Зло скрытое страшнее, опаснее зла проявленного, преданного осмеянию и посрамлению. Не над людьми как таковыми издевается свита Воланда, а над их пороками, предавая в конце своего визита очистительному огню места их скопления.
Внешний вид спутников Воланда предельно комичен. Маски гаера (Коровьев), бандита (Азазелло) и шута (Бегемот) вводят в роман мир ярмарочных балаганов, карнавала. Карнавально преувеличивая отдельные порочные черты современной московской жизни, Булгаков заставляет читателя с помощью смеха победить зло. Обратите внимание на то, что все проделки Коровьева и Бегемота — лишь пародия на поведение и образ жизни и мыслей самих москвичей, которые доносят друг на друга, жульничают, забывают о своем человеческом и профессиональном долге, предают ближнего, коснеют в невежестве и т. п.

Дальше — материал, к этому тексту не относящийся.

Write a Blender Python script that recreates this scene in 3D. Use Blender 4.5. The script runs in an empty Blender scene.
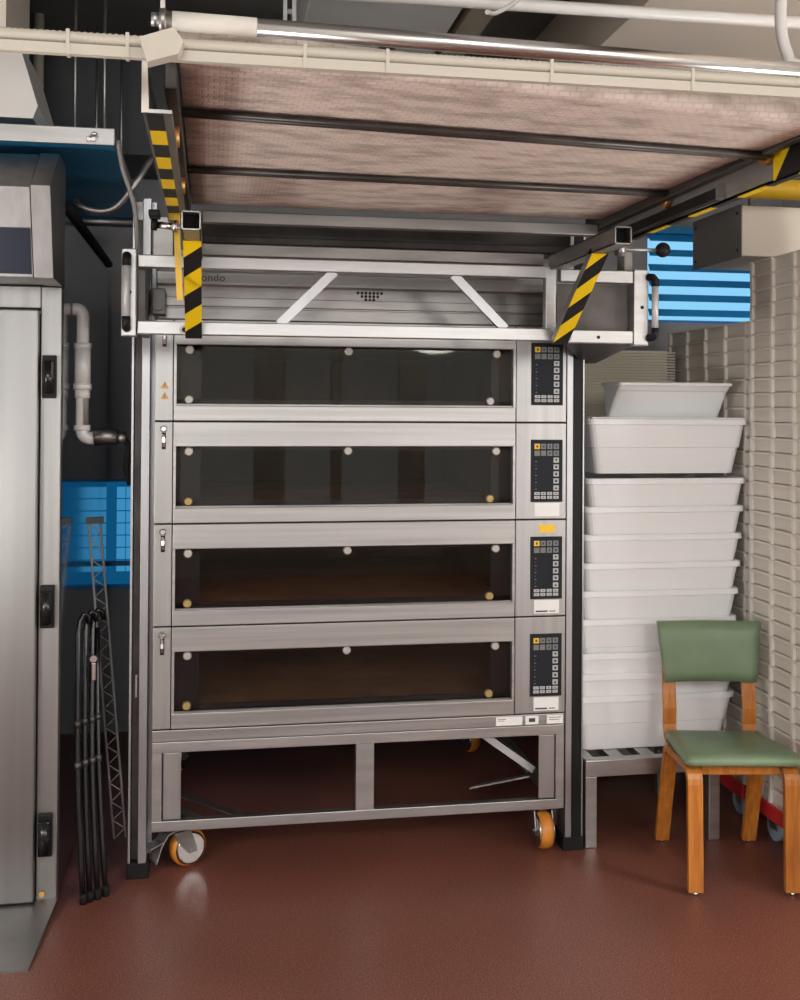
import bpy, bmesh, math, random
from mathutils import Vector, Matrix
random.seed(7)
PI = math.pi
sc = bpy.context.scene
COL = sc.collection

# ------------------------------------------------------------------ materials
def newmat(name):
    m = bpy.data.materials.new(name); m.use_nodes = True
    return m, m.node_tree, m.node_tree.nodes['Principled BSDF']

def plain(name, col, rough=0.5, metal=0.0, **kw):
    m, nt, b = newmat(name)
    b.inputs['Base Color'].default_value = (*col, 1)
    b.inputs['Roughness'].default_value = rough
    b.inputs['Metallic'].default_value = metal
    for k, v in kw.items():
        b.inputs[k.replace('_', ' ')].default_value = v
    return m

def varied(name, c1, c2, scale=(6, 6, 6), rough=(0.3, 0.5), metal=0.0, detail=4, bump=0.0, bump_scale=None, lo=0.35, hi=0.65):
    """noise between two colours, in object space, with an optional bump"""
    m, nt, b = newmat(name)
    tc = nt.nodes.new('ShaderNodeTexCoord'); mp = nt.nodes.new('ShaderNodeMapping')
    mp.inputs['Scale'].default_value = scale
    n = nt.nodes.new('ShaderNodeTexNoise'); n.inputs['Scale'].default_value = 1.0; n.inputs['Detail'].default_value = detail
    nt.links.new(tc.outputs['Object'], mp.inputs[0]); nt.links.new(mp.outputs[0], n.inputs['Vector'])
    r = nt.nodes.new('ShaderNodeValToRGB')
    r.color_ramp.elements[0].color = (*c1, 1); r.color_ramp.elements[1].color = (*c2, 1)
    r.color_ramp.elements[0].position = lo; r.color_ramp.elements[1].position = hi
    nt.links.new(n.outputs['Fac'], r.inputs[0]); nt.links.new(r.outputs[0], b.inputs['Base Color'])
    mr = nt.nodes.new('ShaderNodeMapRange'); mr.inputs[3].default_value = rough[0]; mr.inputs[4].default_value = rough[1]
    nt.links.new(n.outputs['Fac'], mr.inputs[0]); nt.links.new(mr.outputs[0], b.inputs['Roughness'])
    b.inputs['Metallic'].default_value = metal
    if bump:
        n2 = nt.nodes.new('ShaderNodeTexNoise'); n2.inputs['Scale'].default_value = bump_scale or 40
        nt.links.new(tc.outputs['Object'], n2.inputs['Vector'])
        bp = nt.nodes.new('ShaderNodeBump'); bp.inputs['Strength'].default_value = bump; bp.inputs['Distance'].default_value = 0.01
        nt.links.new(n2.outputs['Fac'], bp.inputs['Height']); nt.links.new(bp.outputs[0], b.inputs['Normal'])
    return m

M = {}
M['steel'] = varied('brushed_steel', (.38, .373, .366), (.47, .462, .454), (1.2, 1.2, 60), (.40, .50), 1.0)
M['steel_v'] = varied('brushed_steel_upright', (.38, .374, .368), (.45, .444, .438), (40, 40, 1.0), (.40, .50), 1.0)
M['gripsteel'] = plain('satin_grip_steel', (.52, .52, .52), .4, .3)
M['steel_cab'] = varied('cabinet_frame_steel', (.29, .286, .282), (.35, .345, .34), (30, 30, .8), (.38, .46), 1.0)
M['steel_door'] = varied('brushed_steel_door', (.27, .268, .265), (.31, .308, .305), (14, 14, .4), (.36, .42), 1.0)
M['mirror_steel'] = varied('polished_side_steel', (.30, .32, .34), (.36, .38, .40), (2, 2, 2), (.06, .13), 1.0)
M['alu'] = varied('satin_aluminium', (.43, .425, .42), (.52, .515, .51), (3, 3, 30), (.38, .48), 1.0)
M['dullsteel'] = varied('dull_steel', (.24, .23, .22), (.36, .34, .33), (4, 4, 20), (.35, .5), 1.0)
M['darksteel'] = varied('dark_steel', (.07, .066, .062), (.12, .115, .11), (8, 8, 8), (.35, .5), .7)
M['chrome'] = plain('chrome', (.72, .71, .70), .24, 1.0)
M['black'] = plain('black_plastic', (.010, .010, .011), .5, Specular_IOR_Level=.2)
M['blackgloss'] = plain('black_gloss_paint', (.008, .008, .009), .22)
M['blackmatte'] = plain('black_rubber', (.012, .011, .011), .8, Specular_IOR_Level=.2)
M['keypad'] = plain('keypad_film', (.018, .020, .025), .55, Specular_IOR_Level=.12)
M['btn'] = plain('button_grey', (.42, .42, .42), .5)
M['btndark'] = plain('button_dim', (.16, .165, .17), .5)
M['btny'] = plain('button_yellow', (.75, .48, .03), .5)
M['paper'] = plain('white_sticker', (.78, .77, .75), .6)
M['ylabel'] = plain('yellow_sticker', (.82, .52, .03), .6)
M['print'] = plain('dark_print', (.05, .05, .055), .6)
M['warn'] = plain('orange_warning', (.62, .32, .10), .5)
M['screw'] = plain('pale_screw', (.44, .42, .38), .5, .3)
M['brass'] = plain('brass_screw', (.40, .28, .11), .5, .5)
M['chamber'] = varied('oven_chamber', (.10, .062, .045), (.17, .11, .08), (5, 5, 5), (.5, .7), .2)
M['stone'] = varied('baking_stone', (.26, .17, .12), (.36, .25, .18), (6, 6, 6), (.7, .9))
M['copper'] = plain('bronze_roller', (.50, .26, .08), .4, .6)
M['wheel'] = varied('orange_wheel', (.58, .20, .025), (.68, .27, .04), (20, 20, 20), (.35, .5))
M['rail_dark'] = varied('dark_rail', (.05, .045, .042), (.10, .09, .085), (6, 6, 6), (.35, .5), .6)
M['grey_plate'] = varied('grey_steel_plate', (.20, .19, .175), (.26, .245, .225), (3, 3, 3), (.4, .55), .1)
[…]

У читателя может сложиться впечатление, будто Воланд и его слуги могут вмешаться в жизнь людей и изменить ее: например, пострадавшие от встреч с «нечистой силой» находят успокоение в клинике профессора Стравинского. Но дело в том, что Воланд вовсе не преследует цели изменить чью-то жизнь: он решает другие задачи. Если же кто-то оказывается препятствием на пути Воланда, то и устраняется как препятствие. (Наткнувшись в темноте на стену, глупо обвинять ее в намерении вмешательства в свою жизнь!) «Бичевания», выполняемые Коровьевым и Бегемотом, — своеобразная «встряска»: москвичам словно предоставляется возможность осознать свои грехи, задуматься о своей жизни, что-то исправить в себе.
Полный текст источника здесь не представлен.